Archive for February, 2008

Defeat Macrovision DVD piracy protection in 3 seconds!

Friday, February 29th, 2008

Macrovision is a piracy protection system that darkens the video image if it is copied from a standard DVD player.

First off, this is NOT a subversive message to coax anyone to break the law. However, there are plenty of times when it is vital to a project to use “copyrighted” material ripped from a commercially sold DVD. Some examples of when this is important are:

1)    You acted or were crew in a particular film and wish to present a clip of your scene in a montage of  your demo reel.
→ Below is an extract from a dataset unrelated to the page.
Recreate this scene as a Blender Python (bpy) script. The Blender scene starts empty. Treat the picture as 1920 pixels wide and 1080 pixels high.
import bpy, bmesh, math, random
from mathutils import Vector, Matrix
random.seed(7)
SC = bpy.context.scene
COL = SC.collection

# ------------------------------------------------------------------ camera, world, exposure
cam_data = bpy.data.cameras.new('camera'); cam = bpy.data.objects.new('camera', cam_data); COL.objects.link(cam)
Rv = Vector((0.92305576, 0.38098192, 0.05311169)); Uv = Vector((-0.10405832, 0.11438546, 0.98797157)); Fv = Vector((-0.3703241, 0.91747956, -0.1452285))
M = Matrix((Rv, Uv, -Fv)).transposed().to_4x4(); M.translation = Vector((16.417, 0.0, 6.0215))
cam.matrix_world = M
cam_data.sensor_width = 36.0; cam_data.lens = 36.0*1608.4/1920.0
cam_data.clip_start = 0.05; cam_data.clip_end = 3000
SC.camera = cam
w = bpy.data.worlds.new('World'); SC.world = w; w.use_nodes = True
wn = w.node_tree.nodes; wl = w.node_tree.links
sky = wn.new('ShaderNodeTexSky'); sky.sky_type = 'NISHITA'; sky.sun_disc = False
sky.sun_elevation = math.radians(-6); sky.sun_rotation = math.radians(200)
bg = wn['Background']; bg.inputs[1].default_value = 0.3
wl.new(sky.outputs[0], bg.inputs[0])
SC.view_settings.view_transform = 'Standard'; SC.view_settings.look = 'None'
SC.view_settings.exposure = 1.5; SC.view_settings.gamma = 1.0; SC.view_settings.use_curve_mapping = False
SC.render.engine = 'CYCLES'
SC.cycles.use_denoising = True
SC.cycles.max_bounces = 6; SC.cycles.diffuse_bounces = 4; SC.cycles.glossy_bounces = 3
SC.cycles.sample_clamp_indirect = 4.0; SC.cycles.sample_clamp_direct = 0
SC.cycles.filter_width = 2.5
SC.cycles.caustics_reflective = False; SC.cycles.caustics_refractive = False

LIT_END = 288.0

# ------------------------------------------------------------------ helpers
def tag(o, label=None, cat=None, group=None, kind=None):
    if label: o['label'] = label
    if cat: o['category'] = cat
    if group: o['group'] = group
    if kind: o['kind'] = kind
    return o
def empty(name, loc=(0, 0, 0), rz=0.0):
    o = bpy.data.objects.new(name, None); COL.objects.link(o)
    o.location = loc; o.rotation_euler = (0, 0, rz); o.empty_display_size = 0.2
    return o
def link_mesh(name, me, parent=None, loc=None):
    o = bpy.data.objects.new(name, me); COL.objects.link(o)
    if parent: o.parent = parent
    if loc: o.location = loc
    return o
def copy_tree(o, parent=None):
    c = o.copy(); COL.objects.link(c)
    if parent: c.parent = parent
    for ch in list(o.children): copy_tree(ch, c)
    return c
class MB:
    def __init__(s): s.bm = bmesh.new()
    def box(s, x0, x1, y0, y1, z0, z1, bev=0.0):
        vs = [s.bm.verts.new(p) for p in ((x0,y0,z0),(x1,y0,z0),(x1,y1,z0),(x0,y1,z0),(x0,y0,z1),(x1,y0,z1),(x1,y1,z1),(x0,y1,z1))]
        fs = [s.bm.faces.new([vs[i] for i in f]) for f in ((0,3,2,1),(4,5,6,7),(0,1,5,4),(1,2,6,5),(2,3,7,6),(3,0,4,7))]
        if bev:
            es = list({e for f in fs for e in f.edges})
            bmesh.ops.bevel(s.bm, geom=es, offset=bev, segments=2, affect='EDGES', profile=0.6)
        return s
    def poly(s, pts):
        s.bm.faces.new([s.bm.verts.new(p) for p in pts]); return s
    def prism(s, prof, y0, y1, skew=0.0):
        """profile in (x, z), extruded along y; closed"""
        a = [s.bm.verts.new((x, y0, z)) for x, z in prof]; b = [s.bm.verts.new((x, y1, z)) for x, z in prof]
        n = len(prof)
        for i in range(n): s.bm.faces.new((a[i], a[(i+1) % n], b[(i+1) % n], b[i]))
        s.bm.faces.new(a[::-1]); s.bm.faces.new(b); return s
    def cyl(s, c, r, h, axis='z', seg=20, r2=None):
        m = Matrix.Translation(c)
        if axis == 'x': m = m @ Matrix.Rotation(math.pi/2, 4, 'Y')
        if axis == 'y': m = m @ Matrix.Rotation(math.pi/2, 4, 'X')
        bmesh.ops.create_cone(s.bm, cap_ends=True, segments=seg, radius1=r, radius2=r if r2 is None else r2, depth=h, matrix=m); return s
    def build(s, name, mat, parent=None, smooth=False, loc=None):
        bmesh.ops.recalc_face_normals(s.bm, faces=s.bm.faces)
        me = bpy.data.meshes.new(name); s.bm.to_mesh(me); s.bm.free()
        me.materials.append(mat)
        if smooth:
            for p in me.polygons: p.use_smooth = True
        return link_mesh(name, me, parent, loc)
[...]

2)    You are making a “rip-o-matic.”  That’s when, as a filmmaker, you create a fictitious preview trailer using clips and footage from a variety of different movies, since your film is not shot yet. This is useful to use as presentation tool to potential investors. Of course you can never broadcast, sell, or otherwise exploit the original material. The rip-o-matic is also useful for creating a living storyboard from which you can plan shots for your own movie in the style of the original.

3)    You want to use footage in a montage at a wedding or other family occasion. For example, you may want to have famous love scenes (Casablanca, etc.) edited together with your own voices dubbed in for a spoof at your wedding reception.

4)    You may want to digitize the footage into your own edit system so you can practice graphics and editing.

There are probably hundreds of other non-commercial uses where you may need to rip a commercial DVD. Of course, I’m not a lawyer and do not advocate breaking any laws whatsoever, but if you really want that footage without the Macrovision (and if it is legal), all ya gotta do is run it through a time-base corrector. Don’t have one? Many professional video decks have built-in TBCs. Just play your DVD and run the signal through a pro deck or TBC and you’re off to the races.


AAKK!!! The large mac files on my hard drive don’t show up on a PC!

Wednesday, February 13th, 2008

Yeah, this is something that comes up once in a while with us. Producers or editors send us a hard drive to which we are to transfer their master videotapes as Quicktime movies.

But when we ship back the drive with the new Quicktimes (.MOV files), they can’t open it on their PC. Then the dialogue goes like this:




But you told us you wanted to use the files on a mac for Final Cut Pro?



Right, but we also need the files to work on a PC so our client can use them.



Oh, in that case… You’re screwed sucka! Just kiddin’ ya. Let’s say you have a 25 GB file that you want to put on a hard drive for cross-platform viewing.  There is no easy and free way to do that unless you by software called MacDrive to install on your PC.



But…. But… But…



No buts. Let me break it down for you:

Hard drives need to be formatted as either Mac OS Extended, FAT32, or NTFS.

OS Extended holds unlimited file sizes on Mac, so that’s cool if you want to use the files on an Apple machine.

FAT32 works on both platforms perfectly. But guess what? FAT32 has a file size limit of 4 GBs!  Jeeze. That’s not even big enough to hold an hour of video. Ridiculous!! Further more, FAT32 has a maximum partition size of 32 GBs.



What??!! Are you kidding me?!



Yeah, that’s pretty damn lame, considering your iPod can hold more than that! 32 GBs is so 1994!

NTFS formatted discs, on the other hand, are capable of holding terabytes of info in one folder. But watch out, that format only works for PCs.



So what am I supposed to do with big files that need to play on both PC and MAC?



Okay. Here are the solutions to choose from:]

1)    Break your files into small junks of only 4 GBs or less and use the FAT32 format.


2) Buy software such as MacDrive for your PC


3) Transfer your large files onto one disc formatted with MAC OS Extended, and another disc formatted with NTFS.


4) Scrap the whole idea and go surfing here.


– Kirk


Thursday, February 7th, 2008

Okay, so you spend three months onlining and color correcting your film. It looks stunning and projects like a Technicolor masterpiece.  Excited to show your friends and reach a wider audience, you decide to stick the project or its trailer on Youtube. And of course, it instantly looks like dog meat: blocky, faded, desaturated and worst of all, it actually skips frames and looks out of sync. Dang it! 


So you in the Youtube film requirements. But when you upload it again, it still looks barfy.


And it will always look barfy because Youtube RECOMPRESSES every single film using very loose setting for Flash video. It needs to make it look cruddy because they need small files that take up small bandwidth since so many people upload shots of their cat looking out the window.


Bottom line: If your content ROCKS, then it will be giant on Youtube. If your content is dependent on pristine color correction and the ideal image, then I’m afraid your film is going to look like dog meat and nothing more.


Shoot for content and story and the world is your oyster.